The Department of State and ICE work together closely on these matters, and in particular the
Department of State is often on the front lines seeking the cooperation of other governments to
accept their nationals. Department of State officials raise these issues in bilateral channels, with
Foreign Mission personnel in Washington, D.C. and through our diplomats in foreign capitals.

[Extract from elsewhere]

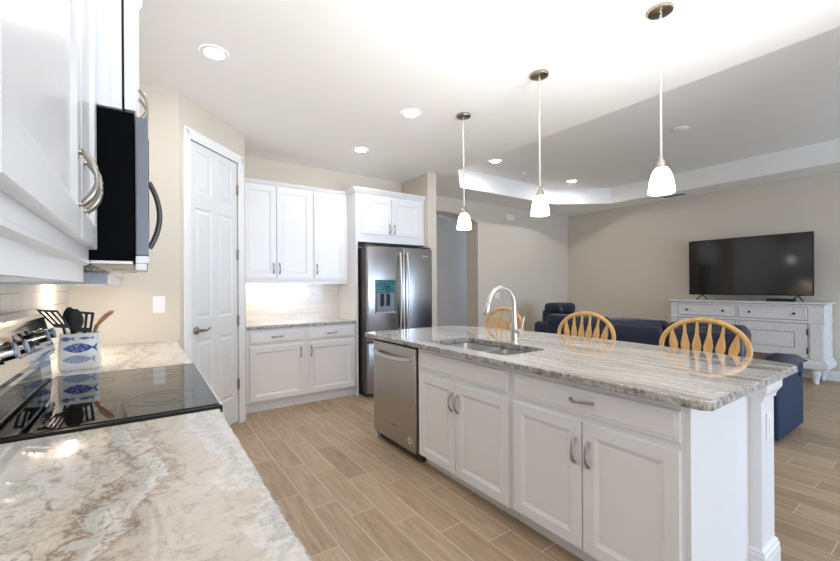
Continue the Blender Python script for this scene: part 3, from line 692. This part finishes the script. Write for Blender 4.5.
for u in (.165, .245):
    bm = B(); fbox(bm, F, u, u + .045, 1.085, 1.235, .0058, .018, .003); sub('paddle', bm, BLACKP, ds)
bm = B(); fbox(bm, F, .10, .37, 1.0, 1.018, .0055, .03, .003); sub('drip_tray', bm, SLATE, ds)
bm = B(); fbox(bm, F, W - .16, W - .085, 1.695, 1.708, .0003, .002); sub('badge', bm, BRIGHT, dr, label='small bright badge')
for u, dd in ((.05, dl), (W - .05, dr)):
    bm = B(); fbox(bm, F, u - .04, u + .04, 1.801, 1.822, -.12, -.015, .004); sub('hinge_cover', bm, DGREY, r)

# ------------------------------------------------------------------ range
RY0, RY1 = 1.487, 2.403
r = thing('range', 'black glass top electric range with stainless back panel between the granite counters', 'range', (-.1, 1.945, 0))
F = Fr((0.19, RY0 + .003), (0, 1)); W = RY1 - RY0 - .006
bm = B(); fbox(bm, F, 0, W, .03, .895, -.63, -.03); fbox(bm, F, .03, W - .03, 0, .03, -.58, -.08); sub('body', bm, BLACKP, r)
bm = B(); fbox(bm, F, .004, W - .004, .20, .80, -.029, .012, .004); od = sub('oven_door', bm, STEEL, r)
bm = B(); fbox(bm, F, .12, W - .12, .32, .68, .0123, .014); sub('oven_window', bm, BLACKG, od)
bm = B(); tube(bm, [F(.07 + (W - .14) * k / 14, .765, .035 + .045 * (1 - (-1 + k / 7) ** 2)) for k in range(15)], .0125, 12)
for u in (.08, W - .08): cyl(bm, F(u, .765, .0123), F(u, .765, .04), .012, seg=12)
sub('handle', bm, STEEL, od, 40)
bm = B(); fbox(bm, F, .004, W - .004, .035, .19, -.029, .010, .004); sub('warming_drawer', bm, STEEL, r)
bm = B(); fbox(bm, F, 0, W, .81, .895, -.029, .012, .004); sub('front_strip', bm, STEEL, r)
bm = B(); fbox(bm, F, -.001, W + .001, .8955, .9205, -.53, .024, .003); cook = sub('cooktop_frame', bm, BLACKP, r)
bm = B(); fbox(bm, F, .018, W - .012, .9207, .9235, -.525, .014, .001); gl = sub('cooktop_glass', bm, BLACKG, r)
bm = B(); fbox(bm, F, -.001, W + .001, .9207, .9245, .0145, .0235, .001); fbox(bm, F, W - .0115, W + .001, .9207, .9245, -.525, .014, .001); sub('cooktop_trim', bm, BRIGHT, r)
for u, n, rr in ((.22, -.38, .082), (.22, -.14, .105), (.68, -.38, .082), (.68, -.14, .105), (.45, -.36, .06)):
    bm = B()
    for q in (rr, rr * .62):
        c = F(u, .9237, n)
        loft(bm, [circ(c, (0, 0, 1), q, 40), circ(c + Vector((0, 0, .0002)), (0, 0, 1), q, 40), circ(c + Vector((0, 0, .0002)), (0, 0, 1), q - .003, 40), circ(c, (0, 0, 1), q - .003, 40)], False, False)
    sub('burner_ring', bm, RING, gl)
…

Some countries cooperate closely with the United States by timely issuing travel documents for
their nationals, coordinating with ICE on dates and times of travel, and generally facilitating their
return. Other countries either delay or deny return of their nationals. For this reason, the INA
provides for visa sanctions to be imposed on uncooperative countries. INA § 243(d) (8 U.S.c.
1283(d».
14. By imposing requirements on the federal government such as a search warrant to enter
premises to enforce U.S. immigration law, or precluding notice or transfer to federal authorities
for removal proceedings, California law deviates from the national government's policies of strict
immigration enforcement and removal of aliens. The California law establishes a distinct statespecific immigration policy, driven by an individual state's own policy choices, which risks not
only undermining federal immigration enforcement efforts, but also has the potential to interfere
with efforts to communicate to foreign governments the need to take back their nationals who are
subject to final orders of removal.
15. The California laws referenced in paragraph 4, above, also hamper U.S. government efforts
to speak with one voice to foreign governments on matters of deportation and removal. In
particular, the intent behind these laws and the practical effects may interfere with actual
removal efforts and dilute the messages the U.S. government communicates to foreign
governments concerning their need to cooperate with the United States on removal of their
nationals who are subject to final orders of removal. Efforts to remove individuals or groups of
individuals could be scuttled at the last minute by California's restrictions on ICE's ability to
obtain custody of them. This could undermine ICE's credibility with the foreign government
and make that country less willing to cooperate in the future. More importantly, the California
laws dilute the force of the messages the United States routinely communicates to foreign
governments concerning the Administration's priority of removing aliens subject to final orders
of removal, which has the potential to damage the U.S. Government's credibility and make our
efforts to seek their cooperation less effective.
16. Accordingly, after having reviewed the California laws in question and considered the factors
enumerated above, I have concluded that the laws could have ongoing negative consequences for
U.S. foreign relations.
I declare under penalty of perjury that the foregoing is true and correct to the best of my
information, knowledge and belief. Executed the 06 day of March, 2018 in Washington, D.C.